CCP holders are statistically a very law-abiding group. According to each state’s
Department of Public Safety, .007% of Florida CCPs over the last 25 years and .005%
of North Carolina CCPs over the last five years were revoked due to a firearm-related
crime. The felony rate of CCP holders in North Carolina is .017%, more than 20 times
less than the national rate of .35%.

Not only are people who carry concealed weapons less likely to commit crimes, they
can also prevent and stop them from happening.

In a mass-shooting, the perpetrator is looking to have complete power. "They're the
puppet master,” said Dr. Mary Ellen O'Toole, a retired FBI profiler. “They've got the
control, the power, the weapons.” If potential targets are armed, they are far less
tantalizing. The Aurora shooter had a choice of seven movie theaters within 20
minutes of his home. The one he ultimately chose wasn’t the closest but rather the
only one that that banned concealed handguns.
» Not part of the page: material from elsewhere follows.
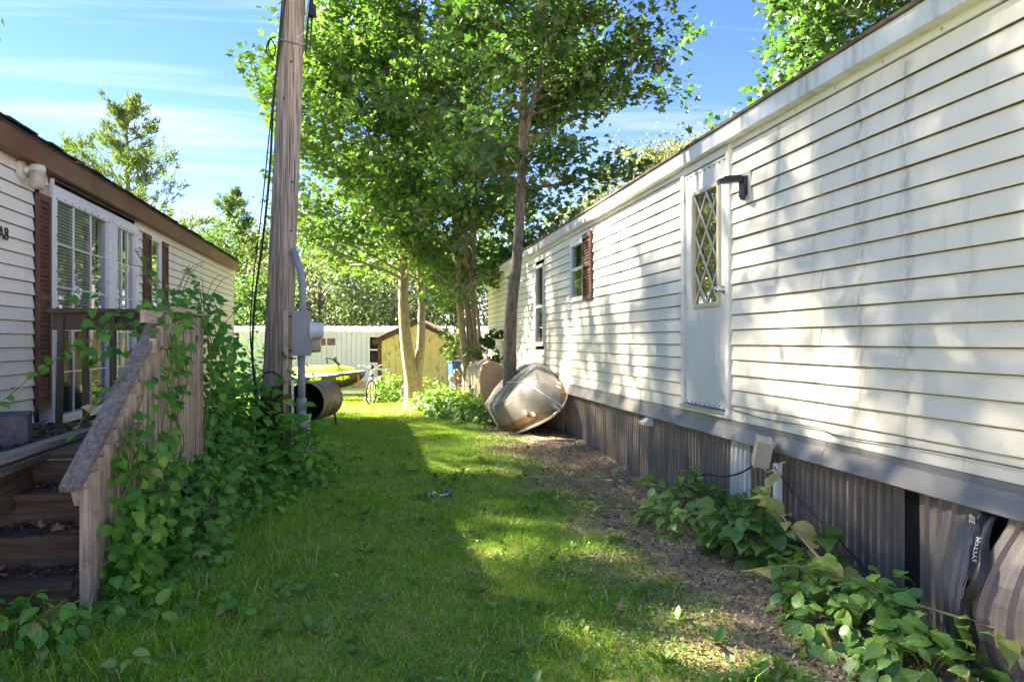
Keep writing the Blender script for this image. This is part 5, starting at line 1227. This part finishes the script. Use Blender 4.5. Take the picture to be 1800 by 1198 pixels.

Holmes chose the theater in which his
victims were most vulnerable.

In isolated attacks when the attacker’s motive is a more tangible gain--a mugging,
for instance--the possibility of an armed target will cause the attacker to rethink.
A wallet is not worth the risk of being shot.

Beyond preventing these crimes from happening in the first place, there are countless
examples of CCP holders ending attacks early and widening the timeframe for escape
and police response. Here just a few examples of mass-murders ending early due to
armed victims: in 2007, a shooter was stopped by a CCP holder in a Colorado church
after killing two people; in April 2012, a knifing spree in a Salt Lake City mall was
stopped by a CCP holder when he drew his gun and told the attacker to drop his
weapon; and just a few weeks ago in early December, a shooter at a Clackamas mall
stopped his spree and killed himself when he saw a 22-year-old CCP holder pull his
own gun. Stories of isolated self-defense from the past month alone include: an Ohio
gas station clerk shooting a robber; an AutoZone employee scaring off a robber with a
gun; and a pastor pulling a gun on a burglar who broke into his church.

Violence elicits particularly strong fears and emotions. When discussing the role of
guns in our society, we need to rein in those fears and emotions, base our decisions
on facts and statistics, and remember that guns are tools that can save lives, too.